Records shown
— begin —

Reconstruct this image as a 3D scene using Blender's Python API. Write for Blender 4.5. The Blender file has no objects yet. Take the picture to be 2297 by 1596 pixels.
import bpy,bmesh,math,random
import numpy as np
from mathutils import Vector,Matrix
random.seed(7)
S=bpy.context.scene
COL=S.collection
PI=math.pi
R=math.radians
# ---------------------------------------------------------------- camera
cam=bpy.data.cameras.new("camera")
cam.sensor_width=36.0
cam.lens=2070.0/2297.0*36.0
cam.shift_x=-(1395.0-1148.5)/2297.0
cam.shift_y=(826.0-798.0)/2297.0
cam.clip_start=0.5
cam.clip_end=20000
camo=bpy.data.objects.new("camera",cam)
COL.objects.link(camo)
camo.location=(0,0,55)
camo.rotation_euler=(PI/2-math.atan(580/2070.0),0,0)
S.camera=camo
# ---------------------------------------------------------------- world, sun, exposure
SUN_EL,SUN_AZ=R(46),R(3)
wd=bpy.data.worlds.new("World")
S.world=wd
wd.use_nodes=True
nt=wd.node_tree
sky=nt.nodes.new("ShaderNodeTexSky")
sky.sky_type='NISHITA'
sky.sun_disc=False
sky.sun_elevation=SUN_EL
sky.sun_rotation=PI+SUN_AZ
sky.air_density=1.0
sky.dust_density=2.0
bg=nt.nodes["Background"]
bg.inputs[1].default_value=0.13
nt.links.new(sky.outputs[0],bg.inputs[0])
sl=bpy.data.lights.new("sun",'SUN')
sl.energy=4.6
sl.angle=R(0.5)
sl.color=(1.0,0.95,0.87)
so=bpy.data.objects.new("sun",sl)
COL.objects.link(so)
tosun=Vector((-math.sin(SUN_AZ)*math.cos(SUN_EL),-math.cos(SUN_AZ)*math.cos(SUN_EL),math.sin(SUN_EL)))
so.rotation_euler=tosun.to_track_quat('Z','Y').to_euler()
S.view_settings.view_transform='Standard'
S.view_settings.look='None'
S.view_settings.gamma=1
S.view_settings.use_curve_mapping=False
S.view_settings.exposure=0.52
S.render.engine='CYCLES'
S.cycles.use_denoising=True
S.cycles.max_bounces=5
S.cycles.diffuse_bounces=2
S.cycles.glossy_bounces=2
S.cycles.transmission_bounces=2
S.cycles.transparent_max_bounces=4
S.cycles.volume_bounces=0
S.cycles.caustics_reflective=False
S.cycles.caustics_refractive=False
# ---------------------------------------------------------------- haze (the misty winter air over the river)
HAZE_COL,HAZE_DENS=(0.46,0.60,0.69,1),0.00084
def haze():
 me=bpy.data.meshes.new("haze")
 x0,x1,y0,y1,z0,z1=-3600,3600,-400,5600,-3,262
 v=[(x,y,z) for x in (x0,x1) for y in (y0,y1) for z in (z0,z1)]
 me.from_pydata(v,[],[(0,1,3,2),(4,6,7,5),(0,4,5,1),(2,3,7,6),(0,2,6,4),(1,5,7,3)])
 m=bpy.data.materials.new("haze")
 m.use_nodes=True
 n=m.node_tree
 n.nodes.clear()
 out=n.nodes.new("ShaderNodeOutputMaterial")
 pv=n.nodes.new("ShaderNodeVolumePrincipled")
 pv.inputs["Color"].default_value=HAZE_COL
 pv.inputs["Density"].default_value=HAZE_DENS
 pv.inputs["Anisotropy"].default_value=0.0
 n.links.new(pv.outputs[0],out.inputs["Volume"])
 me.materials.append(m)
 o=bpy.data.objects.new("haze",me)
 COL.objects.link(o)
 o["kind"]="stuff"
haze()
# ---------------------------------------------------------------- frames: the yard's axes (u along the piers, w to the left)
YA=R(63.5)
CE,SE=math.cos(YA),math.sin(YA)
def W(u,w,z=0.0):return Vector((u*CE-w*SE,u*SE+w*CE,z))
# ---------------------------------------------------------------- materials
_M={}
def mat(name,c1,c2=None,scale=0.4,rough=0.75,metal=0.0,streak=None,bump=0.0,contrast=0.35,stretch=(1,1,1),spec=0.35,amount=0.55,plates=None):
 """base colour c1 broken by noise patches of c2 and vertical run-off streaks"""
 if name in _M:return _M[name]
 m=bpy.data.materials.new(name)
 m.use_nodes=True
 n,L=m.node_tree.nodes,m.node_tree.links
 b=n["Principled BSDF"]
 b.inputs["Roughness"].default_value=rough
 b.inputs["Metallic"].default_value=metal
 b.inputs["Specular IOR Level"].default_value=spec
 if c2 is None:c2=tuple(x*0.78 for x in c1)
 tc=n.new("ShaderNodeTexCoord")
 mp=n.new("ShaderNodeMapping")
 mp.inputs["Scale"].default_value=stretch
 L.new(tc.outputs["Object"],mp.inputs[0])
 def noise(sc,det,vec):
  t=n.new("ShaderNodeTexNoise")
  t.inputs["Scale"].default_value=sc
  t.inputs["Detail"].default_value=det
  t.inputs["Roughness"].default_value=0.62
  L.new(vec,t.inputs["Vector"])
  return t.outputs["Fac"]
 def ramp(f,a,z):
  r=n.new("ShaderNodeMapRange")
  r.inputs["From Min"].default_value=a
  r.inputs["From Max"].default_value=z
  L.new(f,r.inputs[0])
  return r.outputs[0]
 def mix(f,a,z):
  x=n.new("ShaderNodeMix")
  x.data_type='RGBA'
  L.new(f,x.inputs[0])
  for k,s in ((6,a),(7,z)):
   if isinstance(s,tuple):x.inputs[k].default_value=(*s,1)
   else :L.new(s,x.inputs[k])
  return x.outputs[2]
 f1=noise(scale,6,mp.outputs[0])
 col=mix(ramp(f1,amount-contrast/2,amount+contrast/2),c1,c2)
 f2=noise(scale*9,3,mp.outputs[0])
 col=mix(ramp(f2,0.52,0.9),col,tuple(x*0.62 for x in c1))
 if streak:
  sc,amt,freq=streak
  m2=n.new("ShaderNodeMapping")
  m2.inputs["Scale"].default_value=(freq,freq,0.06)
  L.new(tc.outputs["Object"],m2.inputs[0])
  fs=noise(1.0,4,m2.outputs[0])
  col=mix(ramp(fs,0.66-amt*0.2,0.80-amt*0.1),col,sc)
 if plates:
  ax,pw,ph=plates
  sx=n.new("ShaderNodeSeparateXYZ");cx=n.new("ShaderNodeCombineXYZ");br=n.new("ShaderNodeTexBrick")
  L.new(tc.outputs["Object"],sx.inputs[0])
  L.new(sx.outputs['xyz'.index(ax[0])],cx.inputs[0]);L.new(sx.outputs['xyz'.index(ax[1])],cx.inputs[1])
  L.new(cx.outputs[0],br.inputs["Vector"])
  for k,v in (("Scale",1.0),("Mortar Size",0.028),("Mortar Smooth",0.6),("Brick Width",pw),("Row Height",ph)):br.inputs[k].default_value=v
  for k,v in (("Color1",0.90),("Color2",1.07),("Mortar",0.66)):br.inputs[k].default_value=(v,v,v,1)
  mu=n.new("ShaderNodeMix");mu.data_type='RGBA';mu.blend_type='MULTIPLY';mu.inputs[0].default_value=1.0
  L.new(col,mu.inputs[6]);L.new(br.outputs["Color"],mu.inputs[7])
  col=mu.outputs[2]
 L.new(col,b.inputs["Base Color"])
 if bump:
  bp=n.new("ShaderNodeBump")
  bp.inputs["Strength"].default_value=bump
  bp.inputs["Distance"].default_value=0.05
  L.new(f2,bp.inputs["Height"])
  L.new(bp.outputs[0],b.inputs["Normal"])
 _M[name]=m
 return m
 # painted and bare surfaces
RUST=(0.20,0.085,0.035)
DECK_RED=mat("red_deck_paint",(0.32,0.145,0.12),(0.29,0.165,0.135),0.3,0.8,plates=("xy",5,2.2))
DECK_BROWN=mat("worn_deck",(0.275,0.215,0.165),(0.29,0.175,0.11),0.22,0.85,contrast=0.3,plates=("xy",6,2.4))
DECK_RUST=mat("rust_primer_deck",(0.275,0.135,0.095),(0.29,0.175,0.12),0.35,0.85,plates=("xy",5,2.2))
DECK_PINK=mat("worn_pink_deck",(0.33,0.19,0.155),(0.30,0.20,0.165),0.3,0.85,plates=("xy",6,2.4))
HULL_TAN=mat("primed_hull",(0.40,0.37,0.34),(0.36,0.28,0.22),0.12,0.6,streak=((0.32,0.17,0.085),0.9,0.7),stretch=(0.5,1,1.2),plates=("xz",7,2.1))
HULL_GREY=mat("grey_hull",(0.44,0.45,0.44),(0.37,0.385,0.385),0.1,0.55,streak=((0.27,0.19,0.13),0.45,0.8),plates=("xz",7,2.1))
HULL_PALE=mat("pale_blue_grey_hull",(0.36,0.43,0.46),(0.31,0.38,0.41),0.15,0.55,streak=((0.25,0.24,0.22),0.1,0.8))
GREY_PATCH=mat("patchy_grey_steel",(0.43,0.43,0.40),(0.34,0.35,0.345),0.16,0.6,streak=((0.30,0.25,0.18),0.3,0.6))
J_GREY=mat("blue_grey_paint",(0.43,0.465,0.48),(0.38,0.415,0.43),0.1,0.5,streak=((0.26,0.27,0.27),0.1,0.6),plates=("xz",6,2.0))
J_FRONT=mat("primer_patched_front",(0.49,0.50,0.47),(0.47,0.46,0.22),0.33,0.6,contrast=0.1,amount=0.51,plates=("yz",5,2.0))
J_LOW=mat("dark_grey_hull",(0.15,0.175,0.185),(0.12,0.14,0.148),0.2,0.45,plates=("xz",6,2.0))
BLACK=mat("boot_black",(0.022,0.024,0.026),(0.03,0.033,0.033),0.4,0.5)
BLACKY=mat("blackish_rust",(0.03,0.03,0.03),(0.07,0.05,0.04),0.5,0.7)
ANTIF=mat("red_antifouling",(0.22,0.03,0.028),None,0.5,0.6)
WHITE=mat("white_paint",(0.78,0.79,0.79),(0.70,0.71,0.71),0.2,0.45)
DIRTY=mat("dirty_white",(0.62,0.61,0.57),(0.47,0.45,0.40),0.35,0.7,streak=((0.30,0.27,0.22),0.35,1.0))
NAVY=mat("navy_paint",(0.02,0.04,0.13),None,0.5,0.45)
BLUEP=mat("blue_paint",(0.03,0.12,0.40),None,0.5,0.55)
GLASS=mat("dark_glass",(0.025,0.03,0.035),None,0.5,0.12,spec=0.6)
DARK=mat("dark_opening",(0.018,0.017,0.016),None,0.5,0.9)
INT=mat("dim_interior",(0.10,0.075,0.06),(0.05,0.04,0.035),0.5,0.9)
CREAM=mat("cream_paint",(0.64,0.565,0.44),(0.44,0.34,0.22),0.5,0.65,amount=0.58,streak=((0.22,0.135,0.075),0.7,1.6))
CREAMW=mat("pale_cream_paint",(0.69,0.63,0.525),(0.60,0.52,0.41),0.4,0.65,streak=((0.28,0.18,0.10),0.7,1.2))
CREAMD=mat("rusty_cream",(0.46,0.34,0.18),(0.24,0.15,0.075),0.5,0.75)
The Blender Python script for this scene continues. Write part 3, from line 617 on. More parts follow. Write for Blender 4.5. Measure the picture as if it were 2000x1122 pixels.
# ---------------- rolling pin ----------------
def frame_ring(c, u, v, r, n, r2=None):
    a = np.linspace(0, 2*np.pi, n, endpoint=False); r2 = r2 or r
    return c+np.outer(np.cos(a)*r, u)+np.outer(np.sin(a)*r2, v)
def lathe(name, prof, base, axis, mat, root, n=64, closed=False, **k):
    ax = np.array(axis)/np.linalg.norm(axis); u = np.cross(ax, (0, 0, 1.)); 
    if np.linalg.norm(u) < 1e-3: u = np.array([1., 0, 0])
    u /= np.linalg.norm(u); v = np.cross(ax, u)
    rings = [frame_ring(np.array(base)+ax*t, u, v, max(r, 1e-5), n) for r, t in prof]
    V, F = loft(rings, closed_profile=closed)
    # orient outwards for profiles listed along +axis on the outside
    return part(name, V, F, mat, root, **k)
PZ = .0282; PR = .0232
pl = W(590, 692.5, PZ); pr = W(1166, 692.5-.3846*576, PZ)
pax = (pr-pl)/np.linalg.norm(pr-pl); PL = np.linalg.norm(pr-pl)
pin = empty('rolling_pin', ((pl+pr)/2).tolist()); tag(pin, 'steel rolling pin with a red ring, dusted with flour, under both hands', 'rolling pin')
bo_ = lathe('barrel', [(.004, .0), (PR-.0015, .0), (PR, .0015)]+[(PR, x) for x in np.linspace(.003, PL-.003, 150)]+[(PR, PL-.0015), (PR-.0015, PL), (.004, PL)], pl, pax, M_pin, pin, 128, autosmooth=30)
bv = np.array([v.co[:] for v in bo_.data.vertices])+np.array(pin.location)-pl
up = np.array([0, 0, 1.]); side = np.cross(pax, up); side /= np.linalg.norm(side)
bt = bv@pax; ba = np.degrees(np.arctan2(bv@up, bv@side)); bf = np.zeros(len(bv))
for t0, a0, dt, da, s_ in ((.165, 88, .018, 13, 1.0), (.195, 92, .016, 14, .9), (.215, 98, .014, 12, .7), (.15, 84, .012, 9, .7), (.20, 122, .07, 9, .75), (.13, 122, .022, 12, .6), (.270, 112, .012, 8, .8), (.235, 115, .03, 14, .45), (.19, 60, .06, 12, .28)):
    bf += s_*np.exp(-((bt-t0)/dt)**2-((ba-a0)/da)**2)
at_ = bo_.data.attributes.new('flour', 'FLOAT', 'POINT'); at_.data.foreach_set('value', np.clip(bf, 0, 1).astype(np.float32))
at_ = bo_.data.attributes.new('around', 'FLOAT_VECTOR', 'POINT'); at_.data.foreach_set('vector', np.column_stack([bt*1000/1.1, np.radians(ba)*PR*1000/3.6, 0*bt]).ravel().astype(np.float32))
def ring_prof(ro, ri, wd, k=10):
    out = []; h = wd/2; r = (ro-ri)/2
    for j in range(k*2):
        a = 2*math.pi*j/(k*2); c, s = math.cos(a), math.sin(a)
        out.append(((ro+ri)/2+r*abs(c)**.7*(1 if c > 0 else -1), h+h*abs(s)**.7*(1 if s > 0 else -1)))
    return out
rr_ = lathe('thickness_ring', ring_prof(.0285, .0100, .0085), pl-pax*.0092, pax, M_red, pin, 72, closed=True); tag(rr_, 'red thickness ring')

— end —

Goal
Identify every line holding the word "objects" and copy it out.

Exercise result
Reconstruct this image as a 3D scene using Blender's Python API. Write for Blender 4.5. The Blender file has no objects yet. Take the picture to be 2297 by 1596 pixels.
camo=bpy.data.objects.new("camera",cam)
COL.objects.link(camo)
so=bpy.data.objects.new("sun",sl)
COL.objects.link(so)
 o=bpy.data.objects.new("haze",me)
 COL.objects.link(o)